Blogging about blogging
I got my start as a professional writer by blogging. I wrote every day for hours per day, for the pure joy of it. I engaged with my audience. It was a truly satisfying experience, for YEARS.
Eventually, I began to feel confident that I could transfer that dedication to daily amateur writing into professional writing. I started slowly, with one or two freelance assignments per month. Over time, I became a full-time writer, producing journalism, PR, and ad copy for a variety of clients each month, while continuing personal blogging on the side.
Next, I leapt from personal blogging to professional opinion writing and fiction on the side. From there, due to life changes, back into the world of full-time business stuff with fiction on the side. In and out and in and out and in and out…
You know what happened next: full-time mom stuff with fiction on the side. The fiction writing career became a bit of an obsession. It was a way to cope with the stress of being a homeschooling mom of four with a new baby. It was a release valve from the pressures of being a caregiver to two dying people. It was an outlet for the stress of chronic illness, divorce, in-laws, outlaws, politics, feminism, anything, everything, really.
I’ve said it before and I’ll say it again: novels require a tremendous amount of work, and novelists are gamblers. I gambled a lot on my work. I made some money, but I purposefully chose to connect with readers in a different way by doing so. I climbed up onto a stage and picked up a microphone. That’s a much different way to converse with someone than sitting next to them at a table.
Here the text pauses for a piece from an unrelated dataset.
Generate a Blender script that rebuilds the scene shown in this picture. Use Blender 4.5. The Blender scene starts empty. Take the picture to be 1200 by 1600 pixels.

A blog readership is like a very big table, really. A novelist’s reach is toward a different kind of audience. It’s soloing at Carnegie Hall…it’s open mic night at the local cafe. It’s a lot of give, give, give. In many cases, you don’t even want feedback. You just want to shout or sing or dance, then walk away. PERFORM!
Blogging has changed since the early 00s, but the process behind it hasn’t–not for me. You sit down, you open a vein, it pours out. (Apologies to Hemingway.) You read back through it once, you add a photo, you hit “post.” Poof, done. Answer comments later, make friends, give eprops and smileys, feel good…occasionally get pissed off.
The cost of giving away all that blood for free is that it attracts the vampires. I know people want to call it trolling, but trolls aren’t by virtue unkind. Trust me. Vampires, on the other hand, MUST feed on your blood.
Publishing fiction has a way of insulating you personally against the internet vampires. Sure, they’re out there, but you don’t HAVE to be their lunch. You can ignore them. If you ignore them, though, that means you also miss out on the friendly feedback.
But maybe everyone misses out on that, these days. The internet has changed how we read, tremendously. Short and sweet is the new black, and it doesn’t pair well with a woman’s need to think things through via the page.
At the same time, producing a quantifiable piece of reading material that you put up for sale attaches an actual financial value to the work that has feelings of transference for the writer. It’s unavoidable. If I’m selling and you’re not buying, then…
Why not just blog? It’s easier. It flows.
I know a lot of folks in this day and age are leaving blogging completely behind, but I can’t help but feel that perhaps for me, for the time being, in this age of uncertainty and full-time mom-stuff, blogging might be just the thing.
Maybe I can squeeze in an hour of writing here and there, and maybe…it could be on the blog. Maybe it *should* be on the blog. Maybe not even a specialized blog like Allergy News was, or anything like that. Maybe…it’s more personal than that. Maybe it’s not so commercial. Maybe it’s time to put some time into thinking aloud, online, just for the experience of writing.
Maybe I can manage that once in awhile.